İlçede yaşayanların sayısı 90’lı yıllarda 13 bin civarlarındaymış.  Şimdi 6 bine yakın. Bu rakamın yaklaşık 2 bini de emekli. Köylerin vaziyetini merak ediyorsanız, adeta veba salgınına uğramış gibi.

4 dağ ilçemizin toplam nüfusu 50 binden az.

Anlattıklarının tamamına katıldığım amca, “evlat bizim buralarda 3 bin dönüme yakın arazi ekilemiyor” dedi.

Sebep, girdi maliyetleri.

Haklı mı, hem de çok…

Harmancık’ın kerameti kendisinde saklı belediye reisine ekilemeyen tarlaları kiralamasını söylemiş, aldığı cevap “biz böyle işlerle uğraşamayız” olmuş!

Bursa’da siyasi çevrelerin ve STK’ların yakından tanıdığı bazı isimlerin de bu ilçemizde tarlaları var. Ama ekilmeyen, sürülmeyen, öksüzleşen.

Hayvancılık da aynı şekilde dibe vurmuş. Merkezde küçük ve büyükbaş işi yapanların sayısı iki elin parmaklarını geçmez.

Kendisine, sorumlu olduğu şehrin arazilerini tek tek gezip, yaşanan sorunları, sıkıntıları ortadan kaldırmak ve dertlenmesi için maaş ve makam verilen Bursa Tarım İl Müdürü, Harmancık’ın nerede olduğunu biliyor mu acaba?

Harmancık Belediye Başkanı Yılmaz Ataş, şu ekilemeyen arazileri tespit etse, didinse, gecesini, gündüzüne karıştırsa, projeler üretse, verimli toprakların ekilmesini sağlasa da, ilçemizin ismini Türkiye’ye duyursa olmaz mı?

Olur da kim uğraşacak, tersine göçü teşvik etmeyi.
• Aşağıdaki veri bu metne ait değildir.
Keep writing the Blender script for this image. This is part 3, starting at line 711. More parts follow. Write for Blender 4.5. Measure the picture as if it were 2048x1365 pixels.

Tarlaları kiralayıp istihdam meydana getirmeyi.

Şöyle bin dönüm araziye arpa, buğday, yonca ekip, haydi gençler Harmancık’a sloganıyla, “hayvancılıkta hayat var, biz teşvik ediyoruz, baktığınız ineklerin yiyecekleri tarladan gelecek, girdi maliyetleri düşecek. Sağılan sütleri sizlerden yüksek fiyata alacağız, üreticiyi destekleyeceğiz. Piyasaya ucuza satacağız. Böylelikle, asgari ücretin çok çok üzerinde geliriniz olacak. Doğduğunuz topraklarda doyacaksınız” diyerek tarihe geçseniz!

Hakikaten çok mu zor böyle adımlar atmak?

Tarım ve Orman Bakanı İbrahim Yumaklı teşvik de teşvik deyip duruyor, her gün sosyal medya hesabından özendiren paylaşımlar yapıyor.

Yapıyor da…

Gelin görün ki,

AK Partili belediye başkanı Harmancık’a patinaj yaptırırken, muhalefet ne iş yapıyor derseniz, muhalefetçilik, yani üç maymunu oynamaya devam ediyorlar.

Örneğin tarlalarda fotoğraf vermekte pek hünerli olan, Köy Enstitüleri’nin her gittiği yerde anlatan CHP’li Orhan Sarıbal, partisinin Bursa’daki zenginlerini tarım ve hayvancılıkta üretimi teşvik etmek için Keles’e, Orhaneli’ye, Büyükorhan’a, Harmancık’a yatırım yapmayı akıl edemedi, örgütleyemedi? 

Sanırım tribünlere oynamak, icraattan daha önemli.

Merak ediyorum, Konya büyüklüğündeki arazilerinin tamamını değerlendiren Hollanda mı bizi kıskanıyor, yoksa biz mi Hollanda’yı Kamil?

Ovacık’ın pirinci meşhur edilirken, topraklarından bereket fışkıran Harmancık’ın meyve ve sebzelerini pazarlayacak, tanıtacak, tersine göçü teşvik edecek irade aranıyor.